• WHAT YOU NEED TO DO: Both boundary lines count: repeat, exactly and alone, the lines from the one containing "Recreate this scene" to the one containing "scene.camera = cam", with pictures left out.

┄┄┄┄┄┄

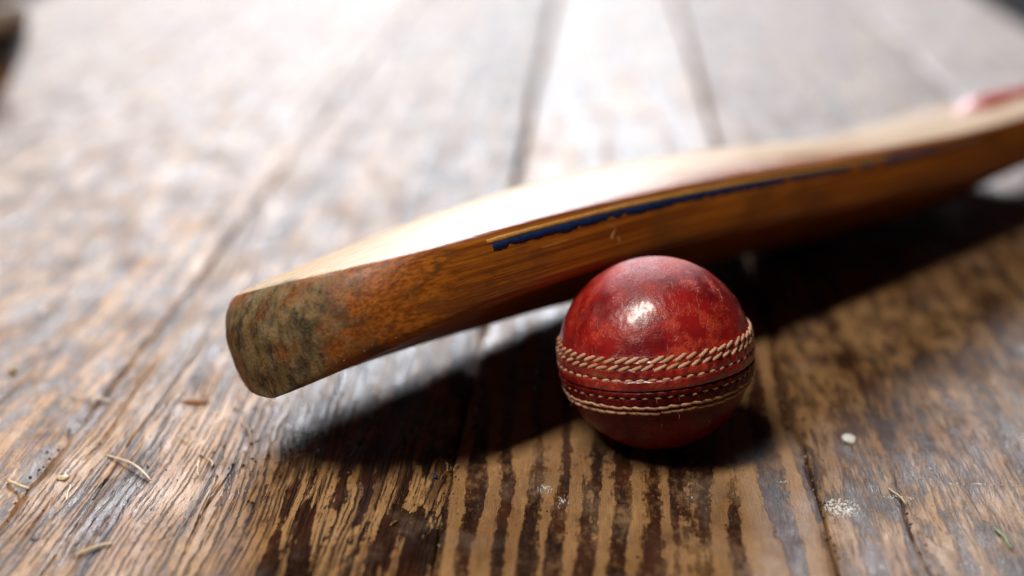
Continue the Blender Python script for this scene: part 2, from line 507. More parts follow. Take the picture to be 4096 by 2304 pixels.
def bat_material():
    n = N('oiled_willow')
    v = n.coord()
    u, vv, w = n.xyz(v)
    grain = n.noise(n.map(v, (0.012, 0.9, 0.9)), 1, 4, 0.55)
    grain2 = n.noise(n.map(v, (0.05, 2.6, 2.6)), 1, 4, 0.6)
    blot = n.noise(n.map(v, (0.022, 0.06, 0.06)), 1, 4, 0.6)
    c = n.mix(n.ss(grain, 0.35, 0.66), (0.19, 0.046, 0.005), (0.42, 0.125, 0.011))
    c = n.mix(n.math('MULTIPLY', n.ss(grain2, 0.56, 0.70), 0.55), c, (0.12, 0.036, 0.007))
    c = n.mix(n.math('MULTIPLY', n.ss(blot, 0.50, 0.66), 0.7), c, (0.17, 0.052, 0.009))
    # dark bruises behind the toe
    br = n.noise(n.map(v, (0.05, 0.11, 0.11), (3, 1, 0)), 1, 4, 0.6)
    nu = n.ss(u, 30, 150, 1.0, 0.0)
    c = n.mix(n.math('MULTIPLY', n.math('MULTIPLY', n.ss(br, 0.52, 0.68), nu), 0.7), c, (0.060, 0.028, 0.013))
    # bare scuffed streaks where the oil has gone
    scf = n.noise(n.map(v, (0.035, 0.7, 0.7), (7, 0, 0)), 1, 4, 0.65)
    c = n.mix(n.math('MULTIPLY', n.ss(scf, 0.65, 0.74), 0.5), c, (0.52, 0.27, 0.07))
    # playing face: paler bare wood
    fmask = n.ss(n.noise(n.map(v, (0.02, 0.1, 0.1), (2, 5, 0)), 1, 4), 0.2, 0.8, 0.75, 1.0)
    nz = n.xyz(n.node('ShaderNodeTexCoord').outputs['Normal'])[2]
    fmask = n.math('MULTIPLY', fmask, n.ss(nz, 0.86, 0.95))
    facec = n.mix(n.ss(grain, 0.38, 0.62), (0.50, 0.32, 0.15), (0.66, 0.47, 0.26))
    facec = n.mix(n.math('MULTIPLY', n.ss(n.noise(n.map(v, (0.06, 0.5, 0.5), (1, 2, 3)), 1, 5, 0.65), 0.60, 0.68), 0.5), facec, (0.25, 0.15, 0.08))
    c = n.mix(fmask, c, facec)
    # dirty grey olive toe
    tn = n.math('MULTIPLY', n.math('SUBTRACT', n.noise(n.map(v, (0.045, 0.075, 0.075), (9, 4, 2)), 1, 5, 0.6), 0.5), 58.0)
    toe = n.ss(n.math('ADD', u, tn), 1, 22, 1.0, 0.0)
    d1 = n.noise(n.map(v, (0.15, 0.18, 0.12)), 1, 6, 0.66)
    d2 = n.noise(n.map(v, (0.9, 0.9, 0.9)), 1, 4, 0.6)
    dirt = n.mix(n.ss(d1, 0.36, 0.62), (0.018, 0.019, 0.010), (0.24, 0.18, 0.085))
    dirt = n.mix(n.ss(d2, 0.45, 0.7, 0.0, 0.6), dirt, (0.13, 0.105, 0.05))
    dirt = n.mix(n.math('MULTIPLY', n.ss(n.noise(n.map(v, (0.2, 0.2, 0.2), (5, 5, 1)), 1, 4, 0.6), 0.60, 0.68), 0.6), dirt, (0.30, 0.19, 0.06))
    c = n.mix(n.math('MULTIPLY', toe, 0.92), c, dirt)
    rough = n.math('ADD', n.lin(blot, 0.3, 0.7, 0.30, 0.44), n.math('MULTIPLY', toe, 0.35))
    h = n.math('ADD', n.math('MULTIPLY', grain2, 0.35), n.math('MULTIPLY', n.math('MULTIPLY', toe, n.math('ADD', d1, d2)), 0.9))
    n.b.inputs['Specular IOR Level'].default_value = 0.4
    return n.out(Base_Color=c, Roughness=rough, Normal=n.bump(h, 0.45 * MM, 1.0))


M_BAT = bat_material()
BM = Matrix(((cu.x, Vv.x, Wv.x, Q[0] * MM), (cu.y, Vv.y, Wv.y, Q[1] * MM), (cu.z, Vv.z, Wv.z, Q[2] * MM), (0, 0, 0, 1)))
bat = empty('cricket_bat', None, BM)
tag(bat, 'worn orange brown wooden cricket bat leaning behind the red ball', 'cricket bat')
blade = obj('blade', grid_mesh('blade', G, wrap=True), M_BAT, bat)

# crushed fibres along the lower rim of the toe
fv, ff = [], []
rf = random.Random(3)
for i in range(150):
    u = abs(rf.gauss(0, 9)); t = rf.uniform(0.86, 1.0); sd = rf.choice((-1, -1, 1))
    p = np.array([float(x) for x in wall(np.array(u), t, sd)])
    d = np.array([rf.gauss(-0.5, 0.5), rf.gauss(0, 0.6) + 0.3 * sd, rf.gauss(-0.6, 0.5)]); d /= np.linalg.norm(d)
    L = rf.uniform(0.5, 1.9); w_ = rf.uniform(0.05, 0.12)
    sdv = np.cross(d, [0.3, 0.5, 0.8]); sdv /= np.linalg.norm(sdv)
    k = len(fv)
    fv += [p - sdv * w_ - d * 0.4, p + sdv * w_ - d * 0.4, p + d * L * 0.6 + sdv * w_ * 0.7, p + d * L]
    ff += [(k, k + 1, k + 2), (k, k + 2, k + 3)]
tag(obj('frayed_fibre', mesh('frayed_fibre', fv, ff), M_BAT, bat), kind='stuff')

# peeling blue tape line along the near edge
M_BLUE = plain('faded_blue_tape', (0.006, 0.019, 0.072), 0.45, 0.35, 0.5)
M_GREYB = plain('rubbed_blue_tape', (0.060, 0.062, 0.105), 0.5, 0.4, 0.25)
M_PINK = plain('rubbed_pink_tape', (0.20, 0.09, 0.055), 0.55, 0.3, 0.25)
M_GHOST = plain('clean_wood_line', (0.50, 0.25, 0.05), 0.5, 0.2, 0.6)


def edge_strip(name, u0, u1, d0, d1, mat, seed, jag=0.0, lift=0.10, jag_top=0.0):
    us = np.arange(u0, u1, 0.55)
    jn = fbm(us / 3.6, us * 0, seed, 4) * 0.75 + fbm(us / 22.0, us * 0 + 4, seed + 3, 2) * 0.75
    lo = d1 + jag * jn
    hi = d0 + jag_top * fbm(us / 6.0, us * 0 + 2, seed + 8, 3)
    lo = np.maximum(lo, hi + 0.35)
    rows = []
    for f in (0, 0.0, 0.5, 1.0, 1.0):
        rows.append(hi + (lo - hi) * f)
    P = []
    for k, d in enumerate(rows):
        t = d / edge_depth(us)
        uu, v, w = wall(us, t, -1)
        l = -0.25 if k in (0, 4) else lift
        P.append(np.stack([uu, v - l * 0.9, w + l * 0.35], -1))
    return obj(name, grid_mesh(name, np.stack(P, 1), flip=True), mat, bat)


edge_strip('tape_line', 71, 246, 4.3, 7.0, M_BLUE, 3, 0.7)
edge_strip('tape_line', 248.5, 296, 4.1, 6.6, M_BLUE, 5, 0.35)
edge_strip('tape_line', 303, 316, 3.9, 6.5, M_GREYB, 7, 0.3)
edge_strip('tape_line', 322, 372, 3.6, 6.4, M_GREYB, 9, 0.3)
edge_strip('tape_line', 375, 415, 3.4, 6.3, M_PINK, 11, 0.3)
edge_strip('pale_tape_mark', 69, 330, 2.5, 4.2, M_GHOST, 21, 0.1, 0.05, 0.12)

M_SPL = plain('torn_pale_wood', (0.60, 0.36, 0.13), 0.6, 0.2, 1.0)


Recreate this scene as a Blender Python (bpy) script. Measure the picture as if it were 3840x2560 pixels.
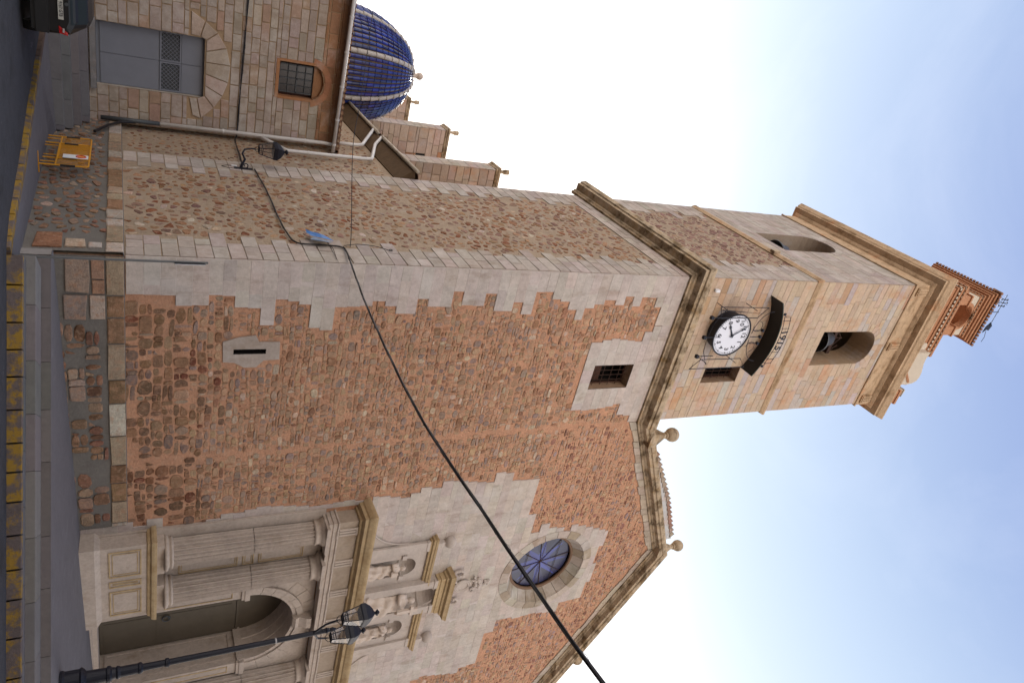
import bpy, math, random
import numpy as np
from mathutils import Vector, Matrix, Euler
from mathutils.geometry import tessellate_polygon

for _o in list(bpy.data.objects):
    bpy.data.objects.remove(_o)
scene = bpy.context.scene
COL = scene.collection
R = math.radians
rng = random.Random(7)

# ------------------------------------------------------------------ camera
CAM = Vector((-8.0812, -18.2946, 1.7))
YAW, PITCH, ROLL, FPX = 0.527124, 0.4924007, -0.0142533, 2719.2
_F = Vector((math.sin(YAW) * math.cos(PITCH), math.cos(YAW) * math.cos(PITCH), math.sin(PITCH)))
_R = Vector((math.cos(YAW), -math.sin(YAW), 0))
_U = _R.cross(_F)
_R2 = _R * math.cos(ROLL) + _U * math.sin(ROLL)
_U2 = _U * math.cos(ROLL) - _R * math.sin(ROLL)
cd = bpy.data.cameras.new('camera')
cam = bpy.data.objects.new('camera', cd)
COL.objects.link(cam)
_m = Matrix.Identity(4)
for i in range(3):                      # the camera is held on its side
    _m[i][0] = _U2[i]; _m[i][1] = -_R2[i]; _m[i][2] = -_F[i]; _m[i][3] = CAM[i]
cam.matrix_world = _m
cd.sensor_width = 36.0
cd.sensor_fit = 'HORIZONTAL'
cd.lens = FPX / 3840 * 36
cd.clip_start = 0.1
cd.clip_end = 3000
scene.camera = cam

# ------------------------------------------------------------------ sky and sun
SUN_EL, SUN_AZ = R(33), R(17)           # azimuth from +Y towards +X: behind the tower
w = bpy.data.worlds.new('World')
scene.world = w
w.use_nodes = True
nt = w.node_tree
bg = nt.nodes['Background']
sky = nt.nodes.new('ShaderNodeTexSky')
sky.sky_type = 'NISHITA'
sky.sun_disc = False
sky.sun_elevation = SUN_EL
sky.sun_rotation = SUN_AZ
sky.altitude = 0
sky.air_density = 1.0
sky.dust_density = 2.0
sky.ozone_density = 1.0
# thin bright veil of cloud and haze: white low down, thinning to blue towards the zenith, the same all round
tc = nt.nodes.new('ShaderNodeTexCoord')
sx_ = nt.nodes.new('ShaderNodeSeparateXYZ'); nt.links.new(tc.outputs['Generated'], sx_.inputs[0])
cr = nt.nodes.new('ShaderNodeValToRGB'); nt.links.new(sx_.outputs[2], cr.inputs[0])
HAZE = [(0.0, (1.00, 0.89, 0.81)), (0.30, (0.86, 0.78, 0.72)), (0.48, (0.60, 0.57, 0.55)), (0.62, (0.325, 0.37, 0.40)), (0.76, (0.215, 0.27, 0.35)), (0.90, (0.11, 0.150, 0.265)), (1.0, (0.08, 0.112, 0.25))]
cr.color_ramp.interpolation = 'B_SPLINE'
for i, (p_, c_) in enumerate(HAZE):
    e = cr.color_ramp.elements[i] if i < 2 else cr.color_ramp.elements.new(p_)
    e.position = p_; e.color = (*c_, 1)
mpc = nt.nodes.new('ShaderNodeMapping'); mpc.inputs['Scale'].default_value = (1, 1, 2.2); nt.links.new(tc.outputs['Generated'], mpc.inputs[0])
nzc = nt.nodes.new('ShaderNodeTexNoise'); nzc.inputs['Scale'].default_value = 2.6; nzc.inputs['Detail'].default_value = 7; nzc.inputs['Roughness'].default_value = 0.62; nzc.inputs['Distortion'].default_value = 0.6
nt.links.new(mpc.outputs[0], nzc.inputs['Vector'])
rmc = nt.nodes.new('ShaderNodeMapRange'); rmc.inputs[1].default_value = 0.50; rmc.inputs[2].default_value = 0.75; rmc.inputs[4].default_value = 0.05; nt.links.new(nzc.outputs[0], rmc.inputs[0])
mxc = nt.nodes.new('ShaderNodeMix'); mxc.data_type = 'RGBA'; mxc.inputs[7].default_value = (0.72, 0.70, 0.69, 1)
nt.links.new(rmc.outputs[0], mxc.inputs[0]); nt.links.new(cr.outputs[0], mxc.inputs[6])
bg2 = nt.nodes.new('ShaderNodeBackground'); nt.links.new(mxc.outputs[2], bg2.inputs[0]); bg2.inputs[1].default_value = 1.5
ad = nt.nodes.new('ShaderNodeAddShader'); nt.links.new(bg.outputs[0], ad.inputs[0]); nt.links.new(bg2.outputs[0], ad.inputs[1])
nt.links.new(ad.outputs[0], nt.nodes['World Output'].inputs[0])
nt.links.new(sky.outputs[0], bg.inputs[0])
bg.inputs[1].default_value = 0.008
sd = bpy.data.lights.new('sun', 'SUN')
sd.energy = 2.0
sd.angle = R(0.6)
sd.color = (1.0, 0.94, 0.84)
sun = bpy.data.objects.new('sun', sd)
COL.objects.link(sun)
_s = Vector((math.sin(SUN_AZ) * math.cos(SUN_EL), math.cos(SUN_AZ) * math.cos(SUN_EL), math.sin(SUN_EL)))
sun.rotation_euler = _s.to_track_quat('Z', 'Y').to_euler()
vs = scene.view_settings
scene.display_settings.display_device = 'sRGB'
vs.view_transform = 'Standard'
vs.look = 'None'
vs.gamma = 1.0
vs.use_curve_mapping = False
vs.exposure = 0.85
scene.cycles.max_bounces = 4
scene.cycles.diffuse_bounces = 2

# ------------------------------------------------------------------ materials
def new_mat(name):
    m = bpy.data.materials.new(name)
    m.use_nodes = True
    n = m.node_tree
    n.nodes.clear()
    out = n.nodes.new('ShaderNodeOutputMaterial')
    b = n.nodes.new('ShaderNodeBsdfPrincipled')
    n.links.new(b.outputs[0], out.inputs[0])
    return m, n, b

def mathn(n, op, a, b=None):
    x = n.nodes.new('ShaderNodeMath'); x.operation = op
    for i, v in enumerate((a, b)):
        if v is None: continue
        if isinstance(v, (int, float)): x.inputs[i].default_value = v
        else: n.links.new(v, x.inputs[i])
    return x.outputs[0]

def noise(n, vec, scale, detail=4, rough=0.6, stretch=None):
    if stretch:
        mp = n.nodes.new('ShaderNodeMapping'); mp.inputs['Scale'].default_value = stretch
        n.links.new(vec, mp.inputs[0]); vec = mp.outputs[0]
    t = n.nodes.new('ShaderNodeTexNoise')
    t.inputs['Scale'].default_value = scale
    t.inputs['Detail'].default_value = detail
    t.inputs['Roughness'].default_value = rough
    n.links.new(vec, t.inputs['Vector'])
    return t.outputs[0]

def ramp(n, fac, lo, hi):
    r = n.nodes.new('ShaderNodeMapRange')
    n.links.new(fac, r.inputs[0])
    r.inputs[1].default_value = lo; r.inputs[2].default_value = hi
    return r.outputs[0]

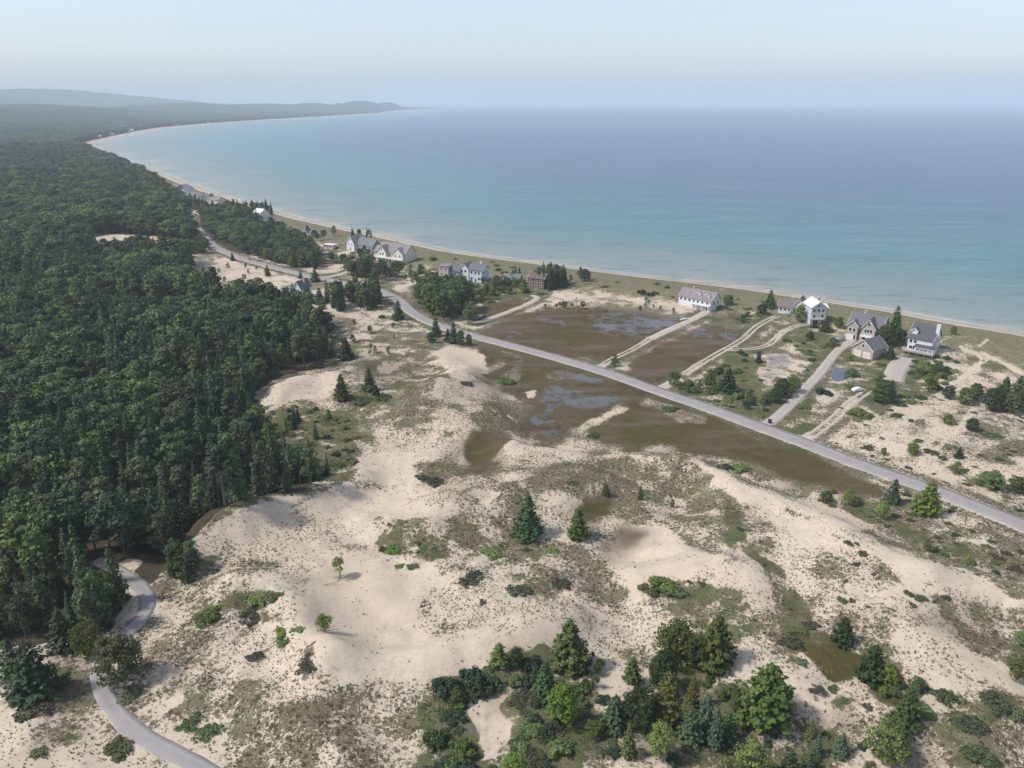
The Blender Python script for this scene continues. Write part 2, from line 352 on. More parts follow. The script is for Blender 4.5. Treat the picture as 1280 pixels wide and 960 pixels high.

┄┄┄┄┄┄

• FULL OUTPUT:
Recreate this scene as a Blender Python (bpy) script. Measure the picture as if it were 3840x2560 pixels.
import bpy, math, random
import numpy as np
from mathutils import Vector, Matrix, Euler
from mathutils.geometry import tessellate_polygon

for _o in list(bpy.data.objects):
    bpy.data.objects.remove(_o)
scene = bpy.context.scene
COL = scene.collection
R = math.radians
rng = random.Random(7)

# ------------------------------------------------------------------ camera
CAM = Vector((-8.0812, -18.2946, 1.7))
YAW, PITCH, ROLL, FPX = 0.527124, 0.4924007, -0.0142533, 2719.2
_F = Vector((math.sin(YAW) * math.cos(PITCH), math.cos(YAW) * math.cos(PITCH), math.sin(PITCH)))
_R = Vector((math.cos(YAW), -math.sin(YAW), 0))
_U = _R.cross(_F)
_R2 = _R * math.cos(ROLL) + _U * math.sin(ROLL)
_U2 = _U * math.cos(ROLL) - _R * math.sin(ROLL)
cd = bpy.data.cameras.new('camera')
cam = bpy.data.objects.new('camera', cd)
COL.objects.link(cam)
_m = Matrix.Identity(4)
for i in range(3):                      # the camera is held on its side
    _m[i][0] = _U2[i]; _m[i][1] = -_R2[i]; _m[i][2] = -_F[i]; _m[i][3] = CAM[i]
cam.matrix_world = _m
cd.sensor_width = 36.0
cd.sensor_fit = 'HORIZONTAL'
cd.lens = FPX / 3840 * 36
cd.clip_start = 0.1
cd.clip_end = 3000
scene.camera = cam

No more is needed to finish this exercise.